PORT MORESBY, July 30 (Reuters) Four weeks after the first vote was cast in the island nation of Papua New Guinea, voters have no idea who will form the next government, with counting disrupted by bad weather and objections from candidates.

Electoral Commissioner Andrew Trawen has extended the election process for another week, hoping to conclude counting on August 6, but even then there will be no government.

Parliament is now not due to sit until August 13 when the politicians will elect a prime minister.

''Apart from bad weather that seriously affected polling ...

continuous interruptions to the counting process by candidates and their scrutineers have worsened the situation,'' Trawen said in a statement received on Monday.

The election started on June 30 and was scheduled to last 11 days to enable voters travelling by canoe or on foot to reach polling stations in the jungle-clad, mountainous interior. Torrential rain forced an extension to voting.

The island's 2,000 strong security force spread across the nation to prevent a recurrence of bloody violence that marred a 2002 poll.

Election officials said there had been no major violence although a handful of people were killed and there were some reports of ballot box highjackings and double voting.

Prime Minister Sir Michael Somare's National Alliance party has so far won 25 seats and looks like being the biggest party in the 109-seat parliament, in which case his party would be offered the first chance to form a coalition government.

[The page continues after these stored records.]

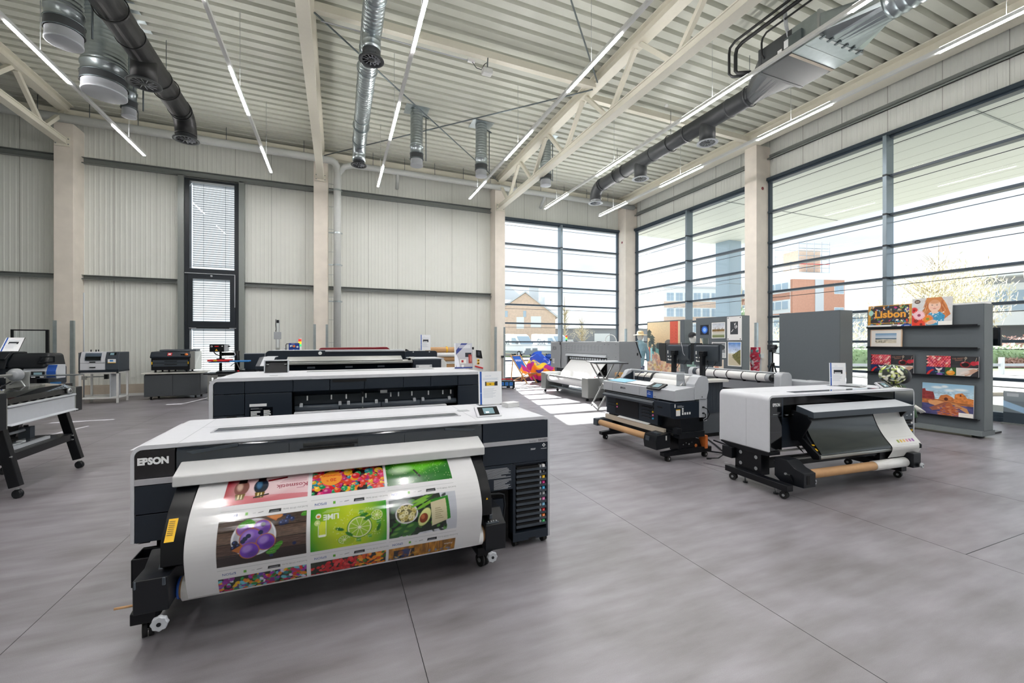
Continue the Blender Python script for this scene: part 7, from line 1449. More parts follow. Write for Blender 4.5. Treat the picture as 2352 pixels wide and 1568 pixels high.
on('mural_print', a, 1.34, 1.72, .012, 8.825, 9.84, .44, 'large mural print of hills, dark pines and a red banner on the corner board', tilt=0)
# photographs on the second board
XB = 8.668
a = Art(.28, .25, 260, '121620'); 
for q, rr, c in ((14, .085, '2f6fe0'), (12, .06, '5a9cf5'), (9, .035, 'a9d0ff')):
    for k in range(q): t = 2 * PI * k / q + q; a.ell(.14 + rr * .7 * math.cos(t), .125 + rr * .7 * math.sin(t), rr * .5, .014, c, t)
on('photo_print', a, .28, .25, .01, XB, 8.165, 1.755, 'square photo of a blue flower on black, pinned to the photograph board', grp='photos on the board behind the monitors')
a = Art(.40, .39, 220, 'f2f2f0'); a.grad(.02, .2, .38, .37, 'e9ebee', 'b9c0cb'); a.noise(.02, .25, .38, .37, .15, .06, .02); a.rect(.02, .17, .38, .22, '8a6a34'); a.noise(.02, .16, .38, .24, .4, .02, .03); a.rect(.02, .11, .38, .17, 'c9c4b6'); a.rect(.02, .02, .38, .08, '7f8a5f'); a.grad(.02, .08, .38, .12, 'a9b08f', 'dcdcd6')
for k in range(10): a.poly([(.03 + k * .035, .2), (.045 + k * .035, .24 + .02 * (k % 3)), (.06 + k * .035, .2)], '6f5a34')
on('photo_print', a, .40, .39, .006, XB, 7.745, 1.66, 'landscape photo of autumn trees mirrored in a lake, pinned to the photograph board', grp='photos on the board behind the monitors')
a = Art(.39, .56, 220, 'ecebea'); a.rect(.09, .14, .30, .44, '3b3f44')
for p in ((.2, .4, .22, .34), (.24, .41, .21, .36), (.25, .36, .27, .31), (.2, .31, .28, .33), (.22, .28, .27, .3), (.15, .23, .12, .2), (.17, .26, .15, .23)): a.line(*p, .012, 'f4f4f4')
for x, y in ((.03, .53), (.36, .53), (.03, .03), (.36, .03)): a.ell(x, y, .013, .013, '1a1a1c')
on('framed_print', a, .39, .56, .02, XB - .01, 7.285, 1.61, 'white mount with a black panel and white brush strokes, top right on the photograph board', grp='photos on the board behind the monitors')
a = Art(.26, .15, 200, '8f9a92'); a.poly([(0, 0), (.1, 0), (.04, .15), (0, .15)], 'd9c9b0'); a.rect(.1, .0, .26, .15, '4f5a58')
on('photo_print', a, .26, .15, .006, XB, 8.185, 1.515, 'small dim photo under the blue flower picture', grp='photos on the board behind the monitors')
a = Art(.42, .38, 200, 'eeeeec'); a.rect(.02, .02, .4, .36, '8c9094'); a.grad(.02, .2, .4, .36, 'b9bcc0', '6f7478'); a.ell(.3, .25, .09, .06, '3f4448'); a.rect(.02, .02, .4, .12, 'c4c8ca'); a.noise(.02, .02, .4, .36, .25, .05, .02)
on('photo_print', a, .42, .38, .006, XB, 7.73, 1.185, 'black and white photo partly hidden behind the right monitor', grp='photos on the board behind the monitors')
a = Art(.37, .58, 220, 'f0f0ee'); a.grad(.02, .3, .35, .56, 'dfe8f2', '4f86cf'); a.noise(.02, .35, .35, .56, .15, .06, .03); a.rect(.02, .02, .35, .3, 'cfc9b8'); a.poly([(.12, .26), (.35, .4), (.35, .04), (.3, .05), (.16, .2)], '6d6a3f'); a.noise(.1, .04, .35, .4, .35, .02, .02); a.poly([(.02, .02), (.34, .02), (.22, .13), (.1, .26), (.02, .28)], 'c9bfa6'); a.line(.12, .22, .34, .04, .01, '7a6a4a')
on('photo_print', a, .37, .58, .006, XB, 7.285, .995, 'photo of a tree-lined path under a blue sky, low on the photograph board', grp='photos on the board behind the monitors')
a = Art(.3, .3, 100, 'e6d8c6'); a.ell(.1, .1, .06, .1, 'c98f7a'); a.ell(.2, .2, .05, .07, 'b0a08f')
on('photo_print', a, .3, .3, .006, XB, 7.74, .84, 'pale photo at the bottom of the photograph board, just right of the monitor stand', grp='photos on the board behind the monitors')
# posters on the ledges
XP = 9.59
a = Art(.68, .42, 300, '2f2a30'); 
for i in range(150): a.ell(R.uniform(0, .68), R.uniform(.05, .42), R.uniform(.008, .035), R.uniform(.006, .016), R.choice(('d9452f', 'e8a23a', '7a4aa0', '3f8a5a', '2f7fae', 'e8d9b0', 'c2306a', '8fb04a', 'efe6d6')), R.uniform(0, 3), 1, .001)
for y in (.07, .40): a.rect(0, y, .68, y + .02, 'e0a640', .5)
a.rect(0, .05, .045, .42, 'e0a640', .75); a.rect(.64, .05, .68, .42, 'e0a640', .75); a.ell(.05, .28, .04, .05, '9fd0c4'); a.ell(.35, .24, .26, .1, '2f2a30', 0, .8, .02)
a.text('Lisbon', .36, .245, .145, '4a2a12', 0, .06, 1, 1.0); a.text('Lisbon', .355, .25, .14, 'f0a83a', 0, .03, 1, 1.0)
a.rect(0, 0, .68, .05, 'eeeeee'); a.poly([(.5, 0), (.68, 0), (.68, .055), (.56, .055)], '1f4fa3'); a.text('EPSON', .615, .027, .018, 'f0f2f8', 0, .02); a.rect(.38, .02, .47, .035, '3a3a40')
on('poster_board', a, .68, .42, .018, XP, 4.70, 1.842, 'dark colourful poster with a city name in big orange letters, on the top ledge', 'poster', -.05)
a = Art(.54, .50, 330, 'd9d9d8'); a.noise(0, 0, .54, .5, .07, .05, .03)
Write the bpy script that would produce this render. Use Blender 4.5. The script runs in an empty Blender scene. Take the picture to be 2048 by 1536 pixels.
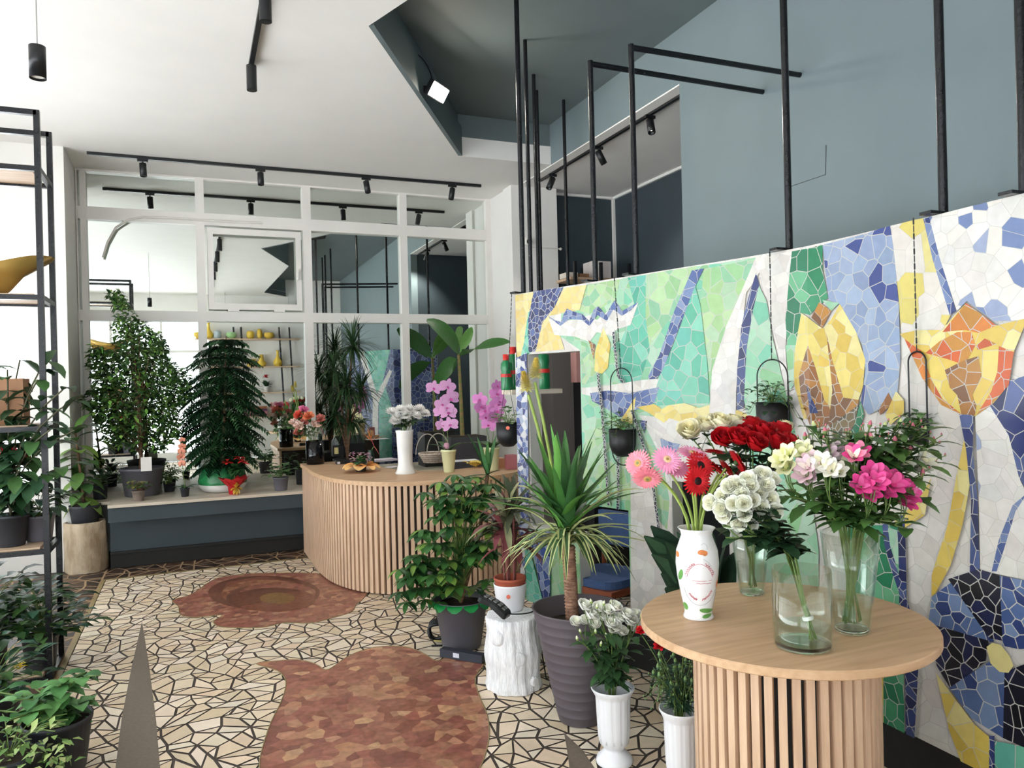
import bpy, math, random
from mathutils import Vector as V, Matrix
from mathutils.geometry import delaunay_2d_cdt
random.seed(7)
R = random.random
def U(a, b): return a + (b - a) * random.random()
SC = bpy.context.scene
C = SC.collection
PI = math.pi

# ---------------------------------------------------------------- camera (measured from the photo's vanishing lines)
H0 = 1.7
YAW, ROLL, FPX = math.radians(22.8), math.radians(-1.4), 1525.0
fw = V((math.sin(YAW), math.cos(YAW), 0)); r0 = V((math.cos(YAW), -math.sin(YAW), 0)); u0 = V((0, 0, 1))
rt = r0 * math.cos(ROLL) + u0 * math.sin(ROLL); up = u0 * math.cos(ROLL) - r0 * math.sin(ROLL)
EYE = V((0, 0, H0))
def ray(x, y): return fw + rt * ((x - 1024) / FPX) + up * ((768 - y) / FPX)
def atz(x, y, h): d = ray(x, y); return EYE + d * ((h - H0) / d.z)
def aty(x, y, v): d = ray(x, y); return EYE + d * (v / d.y)
def atx(x, y, v): d = ray(x, y); return EYE + d * (v / d.x)
def atd(x, y, k): return EYE + ray(x, y) * k
def dep(p): return (V(p) - EYE).dot(fw)
def vert(b, x, y): d = ray(x, y); return H0 + d.z * (b[0] * d.x + b[1] * d.y) / (d.x ** 2 + d.y ** 2)
cam = bpy.data.cameras.new('camera'); co = bpy.data.objects.new('camera', cam); C.objects.link(co)
cam.sensor_width = 36; cam.lens = FPX / 2048 * 36; cam.clip_start = .02; cam.clip_end = 200
m = Matrix((rt, up, -fw)).transposed().to_4x4(); m.translation = EYE; co.matrix_world = m
SC.camera = co

# ---------------------------------------------------------------- colour and materials
def lin(c):
    o = []
    for v in c[:3]:
        v /= 255.0
        o.append(v / 12.92 if v <= .04045 else ((v + .055) / 1.055) ** 2.4)
    return tuple(o)
MATS = {}
def M(name, rgb=(200, 200, 200), rough=.5, metal=0., var=.06, scale=6., bump=0., bscale=40., attr=False, stretch=(1, 1, 1),
      spec=.5, emit=0., coat=0., trans=0., ior=1.45, rgb2=None, sheen=0., subs=0., detail=3.):
    if name in MATS: return MATS[name]
    m = bpy.data.materials.new(name); m.use_nodes = True
    nt = m.node_tree; nd = nt.nodes; lk = nt.links
    b = nd['Principled BSDF']
    b.inputs['Roughness'].default_value = rough; b.inputs['Metallic'].default_value = metal
    b.inputs['Specular IOR Level'].default_value = spec; b.inputs['Coat Weight'].default_value = coat
    b.inputs['Transmission Weight'].default_value = trans; b.inputs['IOR'].default_value = ior
    if subs:
        b.inputs['Subsurface Weight'].default_value = subs; b.inputs['Subsurface Radius'].default_value = (.01, .006, .004); b.inputs['Subsurface Scale'].default_value = .5
    if emit:
        b.inputs['Emission Color'].default_value = (*lin(rgb), 1); b.inputs['Emission Strength'].default_value = emit
    tc = nd.new('ShaderNodeTexCoord'); mp = nd.new('ShaderNodeMapping'); mp.inputs['Scale'].default_value = stretch
    lk.new(tc.outputs['Object'], mp.inputs['Vector'])
    c = lin(rgb)
    if attr:
        a = nd.new('ShaderNodeAttribute'); a.attribute_name = 'Col'; src = a.outputs['Color']
    else: src = None
    nz = nd.new('ShaderNodeTexNoise'); nz.inputs['Scale'].default_value = scale; nz.inputs['Detail'].default_value = detail
    lk.new(mp.outputs['Vector'], nz.inputs['Vector'])
    if rgb2 is not None:
        rp = nd.new('ShaderNodeValToRGB'); rp.color_ramp.elements[0].position = .35; rp.color_ramp.elements[1].position = .65
        rp.color_ramp.elements[0].color = (*c, 1); rp.color_ramp.elements[1].color = (*lin(rgb2), 1)
        lk.new(nz.outputs['Fac'], rp.inputs['Fac']); lk.new(rp.outputs['Color'], b.inputs['Base Color'])
    else:
        mr = nd.new('ShaderNodeMapRange'); mr.inputs['From Min'].default_value = .25; mr.inputs['From Max'].default_value = .75
        mr.inputs['To Min'].default_value = 1 - var; mr.inputs['To Max'].default_value = 1 + var
        lk.new(nz.outputs['Fac'], mr.inputs['Value'])
        mx = nd.new('ShaderNodeVectorMath'); mx.operation = 'SCALE'
        if src: lk.new(src, mx.inputs[0])
        else: mx.inputs[0].default_value = c
        lk.new(mr.outputs['Result'], mx.inputs['Scale']); lk.new(mx.outputs['Vector'], b.inputs['Base Color'])
    if bump:
        n2 = nd.new('ShaderNodeTexNoise'); n2.inputs['Scale'].default_value = bscale; n2.inputs['Detail'].default_value = 4
        lk.new(mp.outputs['Vector'], n2.inputs['Vector'])
        bp = nd.new('ShaderNodeBump'); bp.inputs['Strength'].default_value = bump; bp.inputs['Distance'].default_value = .01
        lk.new(n2.outputs['Fac'], bp.inputs['Height']); lk.new(bp.outputs['Normal'], b.inputs['Normal'])
    MATS[name] = m
    return m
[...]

The next biggest grouping is 17 independents, one a convicted rapist serving a 12-year jail term, with other parties winning only a handful of seats each.

Intense horsetrading to form the minimum 55-seat coalition has prompted authorities to warn parties not to intimidate newly elected politicians to join a coalition.

If 71-year-old Somare, ''The Father of the Nation'' as Papua New Guinea's founding prime minister in 1975, can cobble together another government he will win a fourth term as prime minister.

Somare's last government was the first since independence to serve a full five-year term, with previous governments toppled by votes of no confidences or forced by disunity to call early elections.

A seat in parliament, and more importantly in government, is seen as a ticket to wealth and lawmakers are expected to share government funds generously with fellow villagers.

PNG has struggled to benefit from its mineral resources. Most of its 5.1 million people live a subsistence life in villages, where tribal warfare, sorcery, crime and corruption are rife.